Brindley House in Killadeas opened in 2000 amid a storm of protest.

"Get out or be put out scum" was scrawled across the ground outside the home as residents protested against the opening of the facility. The same words were burned onto the lawn with weed killer.

That was almost 20 years ago when a protest was organised by Killadeas Residents' Association and lasted more than a year.

Protestors were later accused during a meeting of the then Fermanagh District Council of shouting ‘Fenian scum’ at children at the home.

Then Sinn Fein Councillor Brian McCaffrey claimed an RUC officer had taken part in the protest.

“I think it is a sad reflection that a policeman is supposed to be impartial and display the ability to serve the community,” he said.

Then Councillor Geraldine Cassidy said Killadeas residents who objected to the home believe they were misled by the initial planning application for the home.

“If these people really believe they were misled about the planning application, then their grievance is with the planners not the owners of the home nor the children, but not once did we hear of these people protect outside the planners office.

“No instead a crowd of people gathers to shout abuse at children who have had the most horrendous crimes committed against them,” she told the Council.

The councillor said children at Brindley had suffered sexual, physical, emotional and mental abuse.

During the meeting of the Council, Councillor Cassidy proposed a Notice of Motion calling on the people involved in the protests to put an end to their actions. A total of 11 councillors voted for the Motion and none against.

The motion read: “That this Council notes with concern protests taking place twice weekly at Brindley Children’s Home in Killadeas, Irvinestown.

“This Council calls on the people involved in the protests to put an end to their actions as they are not only further traumatising children who are not only at Brindley for specialist care but to receive love, affection and the respect they are entitled to.

“This Council will do everything in its power to intervene so that a more appropriate form of action and dialogue can take place.”

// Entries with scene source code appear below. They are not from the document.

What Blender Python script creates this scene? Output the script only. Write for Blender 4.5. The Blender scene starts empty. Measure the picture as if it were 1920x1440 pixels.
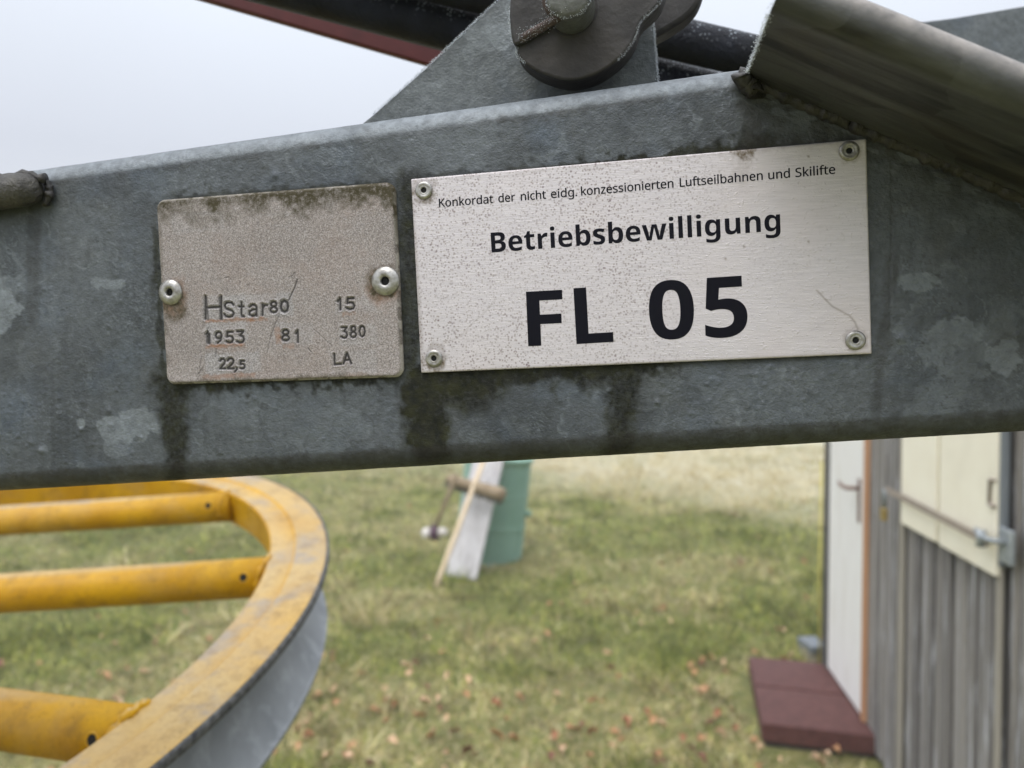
import bpy, bmesh, math, random
import numpy as np
from mathutils import Vector, Matrix
random.seed(7); RNG = np.random.default_rng(11)
S = bpy.context.scene
COL = S.collection

# ------------------------------------------------------------------ camera
CAM = np.array([0.0, 0.0, 1.7]); PITCH = math.radians(1.6); FPX = 1442.0
RIGHT = np.array([1.0, 0, 0]); FWD = np.array([0, math.cos(PITCH), -math.sin(PITCH)]); UP = np.array([0, math.sin(PITCH), math.cos(PITCH)])
cd = bpy.data.cameras.new('camera'); cam = bpy.data.objects.new('camera', cd); COL.objects.link(cam)
cam.location = CAM; cam.rotation_euler = (math.pi/2 - PITCH, 0, 0)
cd.sensor_width = 36; cd.lens = FPX/1920*36; cd.clip_start = 0.01; cd.clip_end = 2000
cd.dof.use_dof = True; cd.dof.focus_distance = 0.272; cd.dof.aperture_fstop = 10.5; cd.dof.aperture_blades = 0
S.camera = cam

# ------------------------------------------------------------------ world, sun, exposure
W = bpy.data.worlds.new('World'); S.world = W; W.use_nodes = True
nt = W.node_tree; nt.nodes.clear(); N = nt.nodes.new; L = nt.links.new
wo = N('ShaderNodeOutputWorld'); bg1 = N('ShaderNodeBackground'); bg2 = N('ShaderNodeBackground'); ad = N('ShaderNodeAddShader')
sky = N('ShaderNodeTexSky'); sky.sky_type = 'NISHITA'; sky.sun_disc = False
SUN_EL, SUN_AZ = math.radians(58), math.radians(215)      # azimuth clockwise from +Y: behind the camera, to the left
sky.sun_elevation = SUN_EL; sky.sun_rotation = SUN_AZ; sky.dust_density = 4.0; sky.air_density = 1.0
hs = N('ShaderNodeHueSaturation'); hs.inputs['Saturation'].default_value = 0.35; L(sky.outputs[0], hs.inputs['Color'])
L(hs.outputs[0], bg1.inputs[0]); bg1.inputs[1].default_value = 0.05
# overcast layer: brighter towards the zenith, as every evenly clouded sky
tc = N('ShaderNodeTexCoord'); sx = N('ShaderNodeSeparateXYZ'); L(tc.outputs['Generated'], sx.inputs[0])
cr = N('ShaderNodeValToRGB'); L(sx.outputs[2], cr.inputs[0])
els = cr.color_ramp.elements
els[0].position = 0.0; els[0].color = (0.60, 0.62, 0.66, 1)
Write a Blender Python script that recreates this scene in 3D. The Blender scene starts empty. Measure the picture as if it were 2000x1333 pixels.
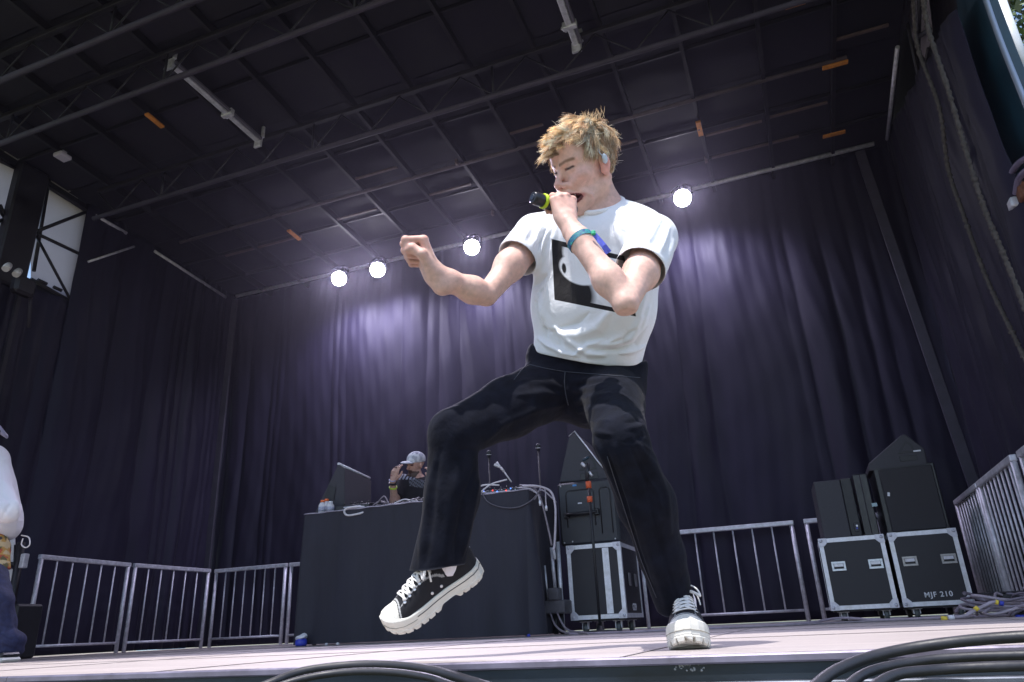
import bpy, bmesh, math, random
import numpy as np
from mathutils import Vector, Matrix, noise as mnoise
R_ = math.radians
rng = np.random.default_rng(7)
random.seed(7)
scene = bpy.context.scene
COL = scene.collection

# ------------------------------------------------------------------ camera
F_PX = 1416.446
YAW, PITCH, ROLL = R_(20.498), R_(21.564), R_(-2.691)
CAM = np.array([0.0, 0.0, 0.065])
def _axes(y, p, r):
    cy, sy, cp, sp, cr, sr = math.cos(y), math.sin(y), math.cos(p), math.sin(p), math.cos(r), math.sin(r)
    f = np.array([-sy*cp, cy*cp, sp]); rt = np.array([cy, sy, 0.0]); up = np.cross(rt, f)
    return rt*cr + up*sr, -rt*sr + up*cr, f
CR, CU, CF = _axes(YAW, PITCH, ROLL)          # camera right, up, forward
cam_data = bpy.data.cameras.new('camera'); cam = bpy.data.objects.new('camera', cam_data); COL.objects.link(cam)
cam_data.sensor_width = 36.0; cam_data.lens = F_PX/2000*36.0
cam_data.clip_start = 0.02; cam_data.clip_end = 400
M = Matrix(((CR[0], CU[0], -CF[0], CAM[0]), (CR[1], CU[1], -CF[1], CAM[1]), (CR[2], CU[2], -CF[2], CAM[2]), (0, 0, 0, 1)))
cam.matrix_world = M
scene.camera = cam

# ------------------------------------------------------------------ world, sun, exposure
SUN_EL, SUN_AZ = R_(69), R_(-10)     # azimuth measured from -Y (behind the camera) towards -X negative / +X positive
sun_dir = np.array([math.cos(SUN_EL)*math.sin(SUN_AZ), -math.cos(SUN_EL)*math.cos(SUN_AZ), math.sin(SUN_EL)])  # towards the sun
world = bpy.data.worlds.new('World'); scene.world = world; world.use_nodes = True
nt = world.node_tree; nt.nodes.clear()
sky = nt.nodes.new('ShaderNodeTexSky'); sky.sky_type = 'NISHITA'; sky.sun_disc = False
sky.sun_elevation = SUN_EL; sky.sun_rotation = math.atan2(sun_dir[0], sun_dir[1])
sky.air_density = 1.0; sky.dust_density = 1.2; sky.ozone_density = 1.0
bg = nt.nodes.new('ShaderNodeBackground'); bg.inputs[1].default_value = 0.15
wo = nt.nodes.new('ShaderNodeOutputWorld')
nt.links.new(sky.outputs[0], bg.inputs[0]); nt.links.new(bg.outputs[0], wo.inputs[0])
sl = bpy.data.lights.new('sun', 'SUN'); sl.energy = 3.6; sl.angle = R_(0.55); sl.color = (1.0, 0.965, 0.93)
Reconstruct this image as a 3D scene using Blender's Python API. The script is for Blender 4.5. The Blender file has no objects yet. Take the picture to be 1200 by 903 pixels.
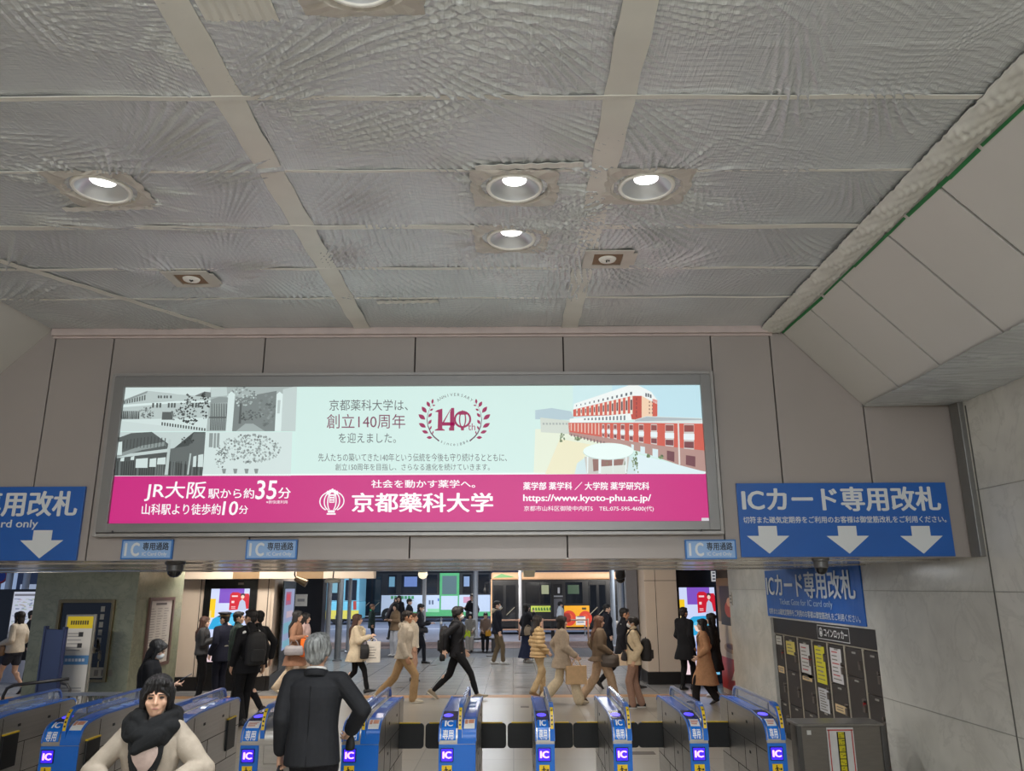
import bpy, bmesh, math, random
import numpy as np
from mathutils import Vector as V, Matrix

SC = bpy.context.scene
COL = SC.collection
# ------------------------------------------------------------------ camera
F = 907.0                      # focal length in pixels of the 1200x903 frame
PITCH = math.atan((688 - 451.5) / F)
ROLL = math.radians(.25)
CAM_H = 2.13
cd = bpy.data.cameras.new('camera')
cam = bpy.data.objects.new('camera', cd)
COL.objects.link(cam)
cd.sensor_width = 36.0
cd.lens = 36.0 * F / 1200.0
cd.clip_start = .05
cd.clip_end = 400
cam.matrix_world = (Matrix.Translation((0, 0, CAM_H)) @ Matrix.Rotation(math.pi / 2 + PITCH, 4, 'X')
                    @ Matrix.Rotation(-ROLL, 4, 'Z'))
SC.camera = cam
# ------------------------------------------------------------------ colour management, world, lights
SC.view_settings.view_transform = 'Standard'
SC.view_settings.look = 'None'
SC.view_settings.exposure = 0.0
SC.view_settings.gamma = 1.0
SC.view_settings.use_curve_mapping = False
SC.cycles.use_denoising = True
SC.cycles.max_bounces = 8
SC.cycles.sample_clamp_indirect = 4.0
SC.cycles.caustics_reflective = False
SC.cycles.caustics_refractive = False
world = bpy.data.worlds.new('dusk_sky')
SC.world = world
world.use_nodes = True
wn = world.node_tree
bg = wn.nodes['Background']
bg.inputs[0].default_value = (.30, .40, .62, 1)      # overcast dusk
bg.inputs[1].default_value = 0.8


def area(name, loc, size, power, color=(1, 1, 1), rot=(0, 0, 0), size_y=None, spread=180, disk=False):
    l = bpy.data.lights.new(name, 'AREA')
    l.energy = power
    l.color = color
    l.shape = 'DISK' if disk else ('RECTANGLE' if size_y else 'SQUARE')
    l.size = size
    if size_y: l.size_y = size_y
    l.spread = math.radians(spread)
    o = bpy.data.objects.new(name, l)
    COL.objects.link(o)
    o.location = loc
    o.rotation_euler = rot
    return o


WARM = (1.0, .93, .84)
NEUT = (.96, .98, 1.0)
COOL = (.82, .91, 1.0)
CEIL = 4.4                      # ceiling height of the hall
HY = 6.65                       # front face of the header wall
DOWNLIGHTS = [(-2.39, 4.08), (.02, 4.09), (.79, 4.08), (.0, 4.77), (-.59, 2.46),
              (-2.39, 1.2), (.02, 1.2), (.79, 1.2), (-2.39, -1.6), (.02, -1.6), (.79, -1.6)]
DOWN_W = 32
HALL = (.90, .96, 1.0)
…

One of the most outspoken protestors was the then secretary of the association Diana Armstrong who is now an Ulster Unionist Councillor and Vice Chairwoman of Fermanagh and Omagh District Council.

In 2000 she told The Irish Times newspaper that some residents found out that the Brindley House children would include some with emotional disorders, including inappropriate sexual behaviour and destructiveness, as well as children who had committed petty criminal offences.

"We have studied other children's homes and we know the problems of joyriding and other young people being attracted to the home," she said.

Ms Armstrong said the planners, the Western Health and Social Services Board (WHSSB) and the local health trust, the Sperrin Lakeland Trust, had not informed the public about the exact nature of the facility until it was too late to complain.

"Residents are protesting against the actions of the company [Care NI Ltd] and the collusion of the WHSSB and the Sperrin Lakeland Trust in pushing the development through without the knowledge of local people."

DUP Councillor Bert Johnston said at the time that he defended the residents' right to peaceful protest.

"They just stand there a couple of days a week just for an hour or so. It's very low-key." He said residents were worried that the "stigma" of the home being located in the area could affect tourism and property values.

However a former employee has described the protests as “horrendous”.

“There were children living in the home and there would have been a group of people standing at the bottom of the drive with placards up. Some of the placards said, ‘get out or be put out’ and it seemed to have been led by Diana Armstrong.”

The protests lasted for more than a year but “seemed to go on forever”, said the former employee.

“It was terrible, Even some of the staff who worked in the area were even stopped from going to their own Church because they worked in Brindley House. The residents didn’t want the children in their community. Some of these protestors were police officers, too.”

The former employee said Ms Armstrong “now has questions to answer”.

“She has questions to answer over her behaviour. The protestors had five and six-year-old children standing at the end of the drive with placards. There are photographs of it.

“I asked her to reconsider what she was doing but she was having none of it.”

People living near the home expressed their “relief” when it closed.

On Wednesday Mrs. Armstrong, the current vice chairwoman of the Council, could not comment.

“I am on Civic duties for most of today so will be unable to give you a response to your e-mail at this point in time,” she said.

Asked to comment about his role in the protests at the time, Mr. Johnston, a former Erne North councillor, said: “I have nothing to say about that whatsoever, absolutely nothing”.

However, the former DUP politician said he condemned any allegations of child sex abuse “without hesitation”.